Posts Tagged ‘lydia diamond’

Stick Fly
by Lydia Diamond
Directed by Lorna Littleway
The Black Rep
February 7, 2015

Photo: The Black Rep

Photo: The Black Rep

Stick Fly, the latest production in the Black Rep’s 2014-2015 season, is an exploration of the various interpersonal dynamics that occur within a family.  It’s playwright Lydia Diamond’s look at relationships that almost seems like two plays.  The Black Rep, with its very strong cast and production values, presents this somewhat complicated and disjointed play with wit, intelligence and honesty.

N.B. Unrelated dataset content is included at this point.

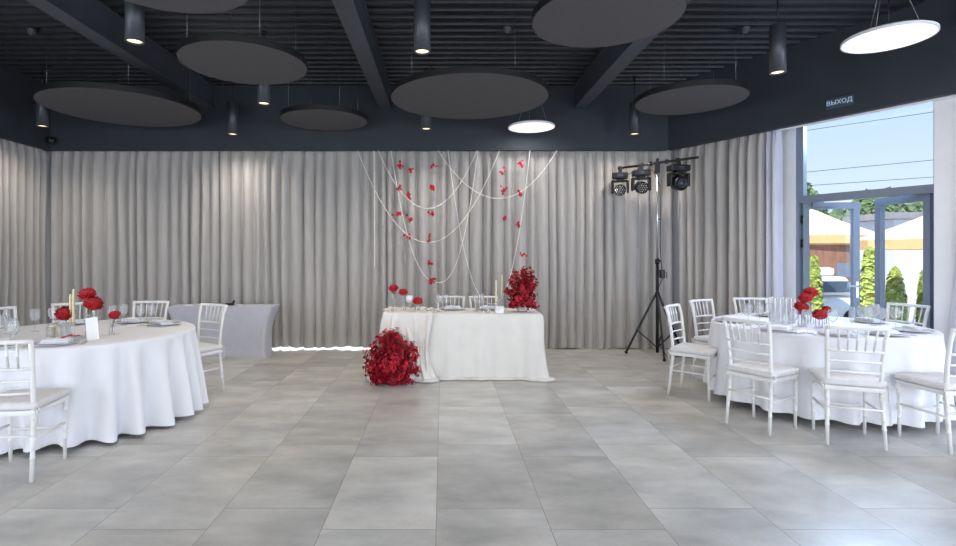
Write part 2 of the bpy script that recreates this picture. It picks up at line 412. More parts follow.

The story revolves around the Levays, a wealthy African-American family who have owned a home on Martha’s Vineyard for generations.  Through the course of a weekend get-together, we meet newly engaged Kent (Chauncy Thomas), or “Spoon” as his fiancee Taylor (Sharisa Whatley) calls him.  The highly educated academic Kent has come to the house this weekend to introduce Taylor to his family. Taylor, who is from a more middle-class background and grew up estranged from her father, a famous educator, doesn’t know exactly what to expect. Eventually, we meet the rest of the family, including Kent’s older brother Flip, who also has a new woman in his life that he’s anxious about introducing to the family–his girlfriend Kimber (Meghan Maguire), who is white.  There’s also Cheryl (Rhyan Robinson) the teenager daughter of the family’s longtime maid, who is following in her mother’s footsteps; and the patriarch of the family, Joe Levay (Erik Kilpatrick), who has shown up this weekend without his wife, to the confusion of his sons.  As these various characters meet and interact, tensions arise based on many different factors, including wealth and social status, race, and family expectations, as well as what it means to be a father and a “real man”.

This is an oddly structured play, in that the second act is significantly stronger than the first, with the first act setting up situations and introducing characters in a somewhat rambling way, until the action finally starts really moving in the second.  The cast performances reflect this disjointedness, as well, displaying considerably more energy and ensemble chemistry in the second act. As far as I’m concerned, the second act could be the whole play, because that’s where a mildly interesting play becomes a truly fascinating one. So many compelling issues are explored, from Kent’s desire to be an honorable man in the midst of pressures to be otherwise,; to Flip’s continual resistance to “settling down”; to Taylor’s insecurities about her relationships with men, including her famous, deceased father; to Joe’s weariness at dealing with years of racism despite his affluence, as well as his dilemmas concerning parental responsibility. There’s also Kimber’s having to deal with being an outsider in this group, as well as her own desire for a commitment from Flip, who may not be able to give that.  And then there’s Cheryl, whose story is perhaps the most compelling of all, as she deals with issues of identity, expectation, and what bearing some long-kept secrets will have on her future.

The acting here is remarkable. Aside from the general lack of energy in the first act–which can be attributed to both opening night and the fact that Act One is largely unnecessary–the cast really brings out all the energy, wit and drama especially in Act Two.  As Kent, Thomas is charming and sympathetic, projecting a real sense of honesty, reliability and genuine warmth as a man who may feel like an outsider in his family, but in many ways is the one who most has his act together.  Pierre, as Flip, expertly manages to project an air of carefree irresponsibility while, at the same time, showing that somewhere inside, there is conflict and genuine concern.  Whatley plays the conflicted Taylor with gutsy bravado one minute, and guarded vulnerability the next, and her scenes with both Thomas and Pierre are highlights.  There’s also excellent work from Maguire as Kimber, who obviously loves Flip but is just as obviously trying not to get too attached; and Kilpatrick as the weary but still formidable Joe.  Robinson, as Cheryl, is also outstanding as a young woman on a personal quest to come to terms with a revelation she didn’t ask for.

The technical aspects of this production are top-notch all around, for the most part. The gorgeous set, designed by Colt Frank, is meticulously appointed and luxurious, effectively reflecting the elegant style of a Martha’s Vineyard retreat. Ali Turns’s costumes are also particularly appropriate, with some fun little touches like Kent’s orangey-red cropped pants.  Jim Burwinkel’s lighting illuminates the scenes well. In terms of the sound, designed by Robin Weatherall, there were a few volume issues in the first act, although everything ran (and sounded) much more smoothly in the second.

Stick Fly is a strange play in one regard, in that the bulk of the meaning, action and force of this story is told in the second act. Still, it’s a truly marvelous second act.  Especially in that second act, The Black Rep and director Lorna Littleway have presented a show that deals with many issues with a near-seamless blend of comedy and drama, with a virtuoso cast. Even though this really is half of a great play, it’s well worth seeing because that half is truly remarkable.